I feel kind of lost now. Like I just don't know where my life is headed. I've been doing things that seem extremely random to me now but i'm waiting for the aha! full circle moment when things start to come together and make sense. Right now, I'm just tryna prepare myself for whatever opportunity may present itself. I really believe God led me to that Network Marketing book for a reason and trust me, Imma read that joint from cover to cover and devise some type of plan soon. I never check the book section, so this was a clear sign from God to me. I'm about to get on it. In fact, imma go get the book and start reading on my lunch break. Surplus money to do all the things my heart desires and early retirement (no later than 31) is in my future. Me and God getting to work on that as I type.

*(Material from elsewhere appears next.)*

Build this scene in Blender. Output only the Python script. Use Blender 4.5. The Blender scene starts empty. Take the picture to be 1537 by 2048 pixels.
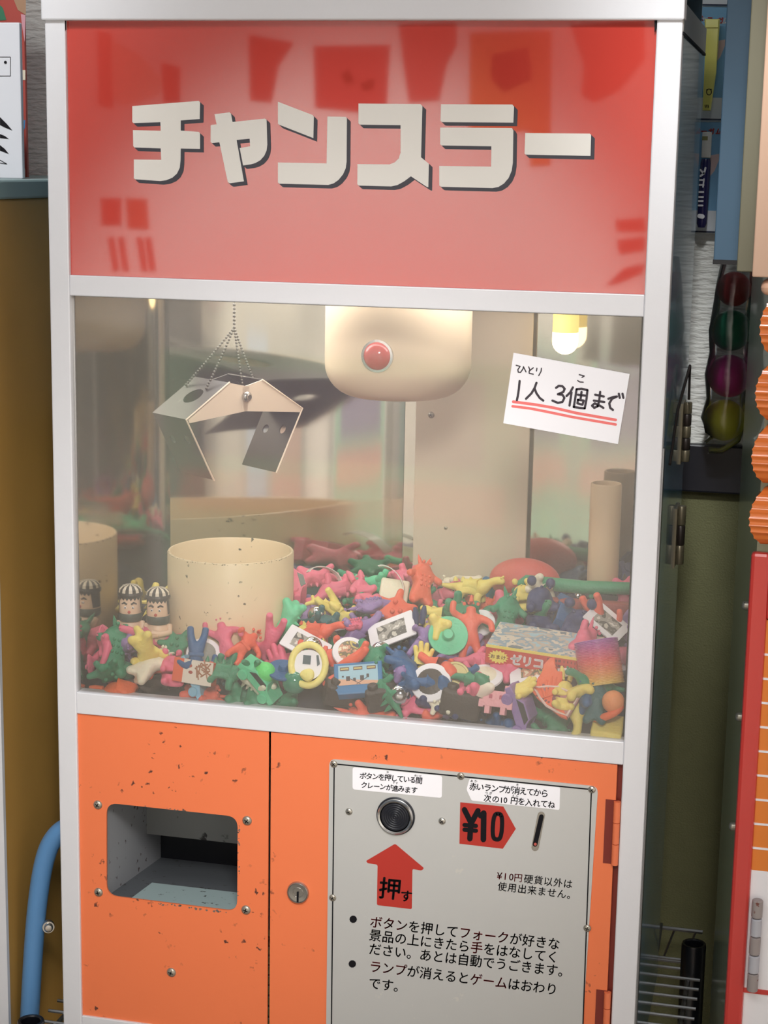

My love life is blah. I don't really  have any complaints because I have too much I need to do for myself before I can really worry about a man in my life. So I guess my current situation will work for now. I guess. I've put that on the back burner. I have someone in my heart but he don't act right so its still a matter of time before I really know whats up with me and him. I try to not think about it because that never amounts to anything but me worrying my self to death about some shit that I have no control over. I'm not the forcing type so if I don't appeal to someone enough to make them want to do right on their own, then all I can do is wash my hands and move on. I'm getting to that point but right now everything is fine.

I just...SIGH...I need to know I'm doing the right things in some way form or fashion. I need to know that what I'm doing now is not what I am setting myself up for in the future because this shit is not gonna work for me forever. I need to start developing my ideas more and go from there. I need to start doing things that coincide with what I want to do. I need to get it together on my end. I haven't been as focused as I need to be and this needs to change. I do not want to get stuck here. I want to develop a lifestyle for myself that works with me and fits me and goes with the things I want to do and am interested in. I'm over just working a job. I need to develop a career for myself that produces a plethora of money for me to live off of and to be able to afford the things that i want in life for myself and for other people. I want to travel. I want to explore the world. I want to be able to call my friends and be like pack your bags we're going to such and such place for a couple days. I got your tickets ready. I want to be able to help people monetarily. Thats the kind of life i want to live. I gotta get this money first. Somehow. God please be with me. Guide me. Amen.